• **Supplied information**:
......

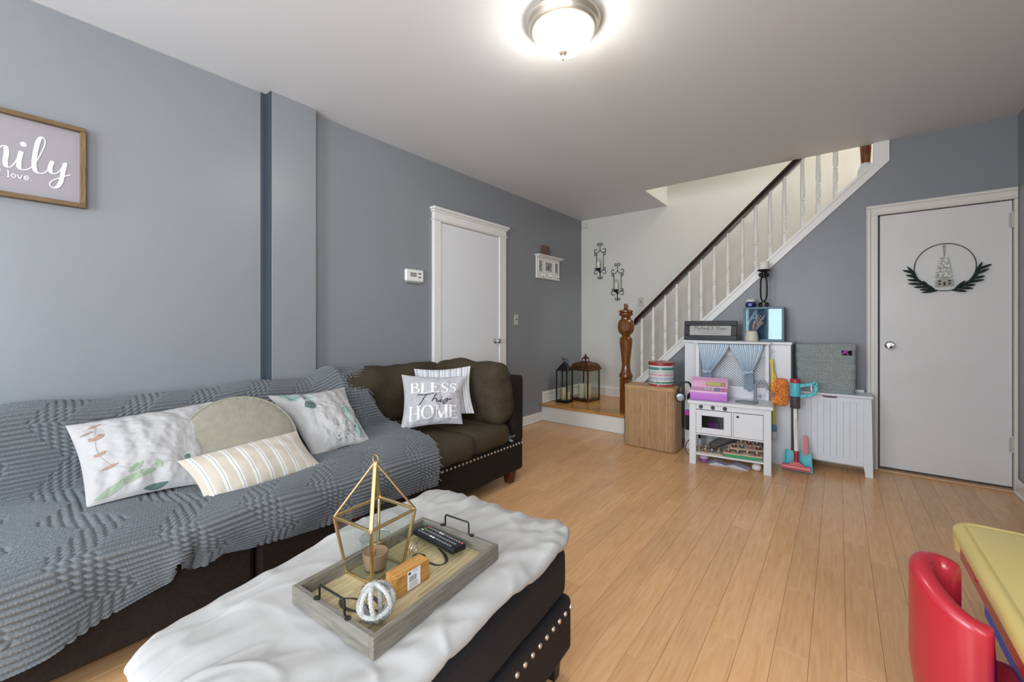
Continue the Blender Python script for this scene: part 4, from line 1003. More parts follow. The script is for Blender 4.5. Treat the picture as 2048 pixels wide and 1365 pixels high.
# ------------------------------------------------------------------ sconces
def spiral(cx, cz, r0, r1, a0, turns, n=22):
    return [(cx+(r0+(r1-r0)*k/n)*math.cos(R(a0+360*turns*k/n)), cz+(r0+(r1-r0)*k/n)*math.sin(R(a0+360*turns*k/n))) for k in range(n+1)]
def sconce(X, Zc, label):
    t = thing('candle_sconce', label, 'candle sconce', (X, YB, Zc), group='scrolled iron sconces')
    b = B(); put = lambda pts, r=.0042: b.tube([(p[0], -.012, p[1]) for p in pts], r, 6)
    put([(0, .16), (0, .235)])
    for s in (-1, 1):
        m = lambda pts: [(s*x, z) for x, z in pts]
        put(m([(0, .16)]+[(v.x, v.z) for v in smooth_path([(0, 0, .16), (.012, 0, .14), (.035, 0, .122), (.058, 0, .118)], 4)][1:]))
        put(m([(0, .235)]+spiral(.024, .232, .022, .008, 170, -.95)))
        put(m([(.058, .118)]+spiral(.062, .155, .030, .012, -80, .72)))
        put(m([(.058, .118)]+spiral(.066, .098, .022, .008, 120, -.80)))
        put(m([(.052, .12), (.049, -.115)]))
        put(m([(.049, -.115)]+spiral(.064, -.098, .022, .008, 220, .78)))
        put(m([(0, -.165)]+[(v.x, v.z) for v in smooth_path([(0, 0, -.165), (.02, 0, -.135), (.049, 0, -.118)], 4)][1:]))
        put(m([(.049, -.118)]+spiral(.060, -.152, .034, .012, 95, -.72)))
        put(m([(0, -.235)]+spiral(.020, -.222, .018, .007, 230, .75), ))
    put([(0, -.115), (0, -.245)], .006)
    part('scroll_frame', b, M_BLACK, t)
    b = B(); b.tube(smooth_path([(0, -.012, -.15), (0, -.04, -.14), (0, -.06, -.115)], 4), .006, 6); b.lathe([(.012, -.118), (.035, -.108), (.038, -.100), (.033, -.1), (.010, -.112)], 20, T3(0, -.06, 0)); b.lathe([(.02, -.13), (.026, -.122), (.018, -.112)], 16, T3(0, -.06, 0)); part('candle_cup', b, M_BLACK, t)
    b = B(); b.lathe([(.022, -.108), (.024, -.10), (.024, -.012), (.018, -.008), (0, -.009)], 20, T3(0, -.06, 0)); part('candle', b, mat('ivory_wax', '#e6e2d2', .5), t)
    b = B(); b.lathe([(.034, -.10), (.034, .035)], 24, T3(0, -.06, 0)); part('glass_tube', b, M_GLASS, t)
sconce(-2.575, 2.045, 'scrolled black iron candle sconce, higher and nearer the room corner'); sconce(-2.32, 1.742, 'scrolled black iron candle sconce, lower and nearer the light switch')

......

Reproduce all of the material above word for word. Omit the pictures.

Continue the Blender Python script for this scene: part 4, from line 1003. More parts follow. The script is for Blender 4.5. Treat the picture as 2048 pixels wide and 1365 pixels high.
# ------------------------------------------------------------------ sconces
def spiral(cx, cz, r0, r1, a0, turns, n=22):
    return [(cx+(r0+(r1-r0)*k/n)*math.cos(R(a0+360*turns*k/n)), cz+(r0+(r1-r0)*k/n)*math.sin(R(a0+360*turns*k/n))) for k in range(n+1)]
def sconce(X, Zc, label):
    t = thing('candle_sconce', label, 'candle sconce', (X, YB, Zc), group='scrolled iron sconces')
    b = B(); put = lambda pts, r=.0042: b.tube([(p[0], -.012, p[1]) for p in pts], r, 6)
    put([(0, .16), (0, .235)])
    for s in (-1, 1):
        m = lambda pts: [(s*x, z) for x, z in pts]
        put(m([(0, .16)]+[(v.x, v.z) for v in smooth_path([(0, 0, .16), (.012, 0, .14), (.035, 0, .122), (.058, 0, .118)], 4)][1:]))
        put(m([(0, .235)]+spiral(.024, .232, .022, .008, 170, -.95)))
        put(m([(.058, .118)]+spiral(.062, .155, .030, .012, -80, .72)))
        put(m([(.058, .118)]+spiral(.066, .098, .022, .008, 120, -.80)))
        put(m([(.052, .12), (.049, -.115)]))
        put(m([(.049, -.115)]+spiral(.064, -.098, .022, .008, 220, .78)))
        put(m([(0, -.165)]+[(v.x, v.z) for v in smooth_path([(0, 0, -.165), (.02, 0, -.135), (.049, 0, -.118)], 4)][1:]))
        put(m([(.049, -.118)]+spiral(.060, -.152, .034, .012, 95, -.72)))
        put(m([(0, -.235)]+spiral(.020, -.222, .018, .007, 230, .75), ))
    put([(0, -.115), (0, -.245)], .006)
    part('scroll_frame', b, M_BLACK, t)
    b = B(); b.tube(smooth_path([(0, -.012, -.15), (0, -.04, -.14), (0, -.06, -.115)], 4), .006, 6); b.lathe([(.012, -.118), (.035, -.108), (.038, -.100), (.033, -.1), (.010, -.112)], 20, T3(0, -.06, 0)); b.lathe([(.02, -.13), (.026, -.122), (.018, -.112)], 16, T3(0, -.06, 0)); part('candle_cup', b, M_BLACK, t)
    b = B(); b.lathe([(.022, -.108), (.024, -.10), (.024, -.012), (.018, -.008), (0, -.009)], 20, T3(0, -.06, 0)); part('candle', b, mat('ivory_wax', '#e6e2d2', .5), t)
    b = B(); b.lathe([(.034, -.10), (.034, .035)], 24, T3(0, -.06, 0)); part('glass_tube', b, M_GLASS, t)
sconce(-2.575, 2.045, 'scrolled black iron candle sconce, higher and nearer the room corner'); sconce(-2.32, 1.742, 'scrolled black iron candle sconce, lower and nearer the light switch')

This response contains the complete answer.